Olympic Games and the EU Refugees: The New Diplomacy
In a landmark decision taken by the International Olympic Committee, the Olympic flame passed the Elanos refugee camp near Athens and more remarkably, a Syrian refugee Ibrahim al-Hussein was torchbearers of the flame when it passed through the camp on April 26. Ibrahim al-Hussein, 27, Syrian athlete who lost his leg in a bombing and who found refuge from war in Greece, commented the significance of the event thus: “am carrying the flame for myself, but also for Syrians, for refugees everywhere, for Greece, for sports, for my swimming and basketball team. My goal is to never give up. But to go on, to always go forward. And that I can achieve through sports”. The symbolic gesture is meant to show solidarity with the world’s refugees at a time when millions are fleeing war and persecution worldwide. Credit must be given to the International Olympic Committee president Thomas Bach for keeping up to his words. It may be reminded here that during his visit to an Eleonas refugee camp in January 2016, Bach announced that a refugee would be asked to relay the torch through the camp.
The IOC President hopes the move will send a message and show solidarity. “We wanted to give them a flag with the Olympic flag, we wanted to give them an anthem, to identify with the Olympic anthem, and in this way sending a message of hope to all the refugees in the world that they see what human beings, what refugees in this case can achieve even under these very difficult circumstances they are suffering from now.” In a similar vein, Isadora’s Kouvelos, president of International Olympic Academy highlights upon the symbolic importance of this event in the following remarks: “Olympianism is peace, friendship, truce, so of course it has to pass via a camp, a refugee camp to show the people what is the importance of peace, truce and what is the importance of helping and sitting someone who is desperate and someone who is in need of help”.
Greek Olympic Committee President Spyros Capralos too believes in the integrative potential of IOC’s gesture and remarks that by bringing the flame in the refugee camp in Athens, it was going to be something very symbolic and would construe a very strong moment for the Olympic Movement because the flame is there to unite people. The IOC has been prominently contributing towards measures for the benefits of the refugees worldwide. The IOC, which has been working in close collaboration with the United Nations Human Rights Council (UNHCR) for two decades, has already seen thousands of refugees benefit from sports programmes and equipment donated by the IOC.

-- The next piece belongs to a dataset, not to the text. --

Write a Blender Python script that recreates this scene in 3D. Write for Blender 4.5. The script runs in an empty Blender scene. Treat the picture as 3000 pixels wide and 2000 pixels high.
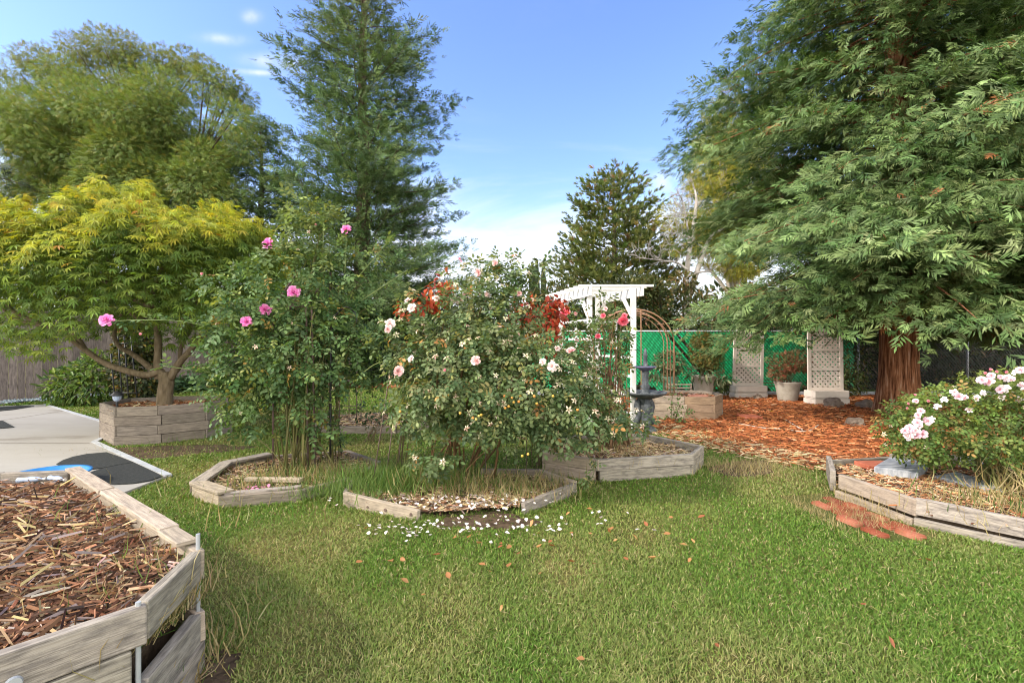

The IOC made the $2m emergency fund available in September 2015 to National Olympic Committees organising programmes to help refugees worldwide. In addition to the $2m fund, the IOC is also in the process of identifying athletes living in forced displacement who have the potential to qualify for the Olympics. The IOC has already provided sports scholarships to a number of these refugee athletes. Jacques Rogge, IOC’s honorary president, who is also the UN’s Special Envoy for Youth Refugees and Sport, is apt in his remark that such symbolic gestures aim to raise awareness about the refugee crisis. The intrinsic value of sports heals many wounds, brings hope to the refugees and can help to forge their ideas and to integrate in society.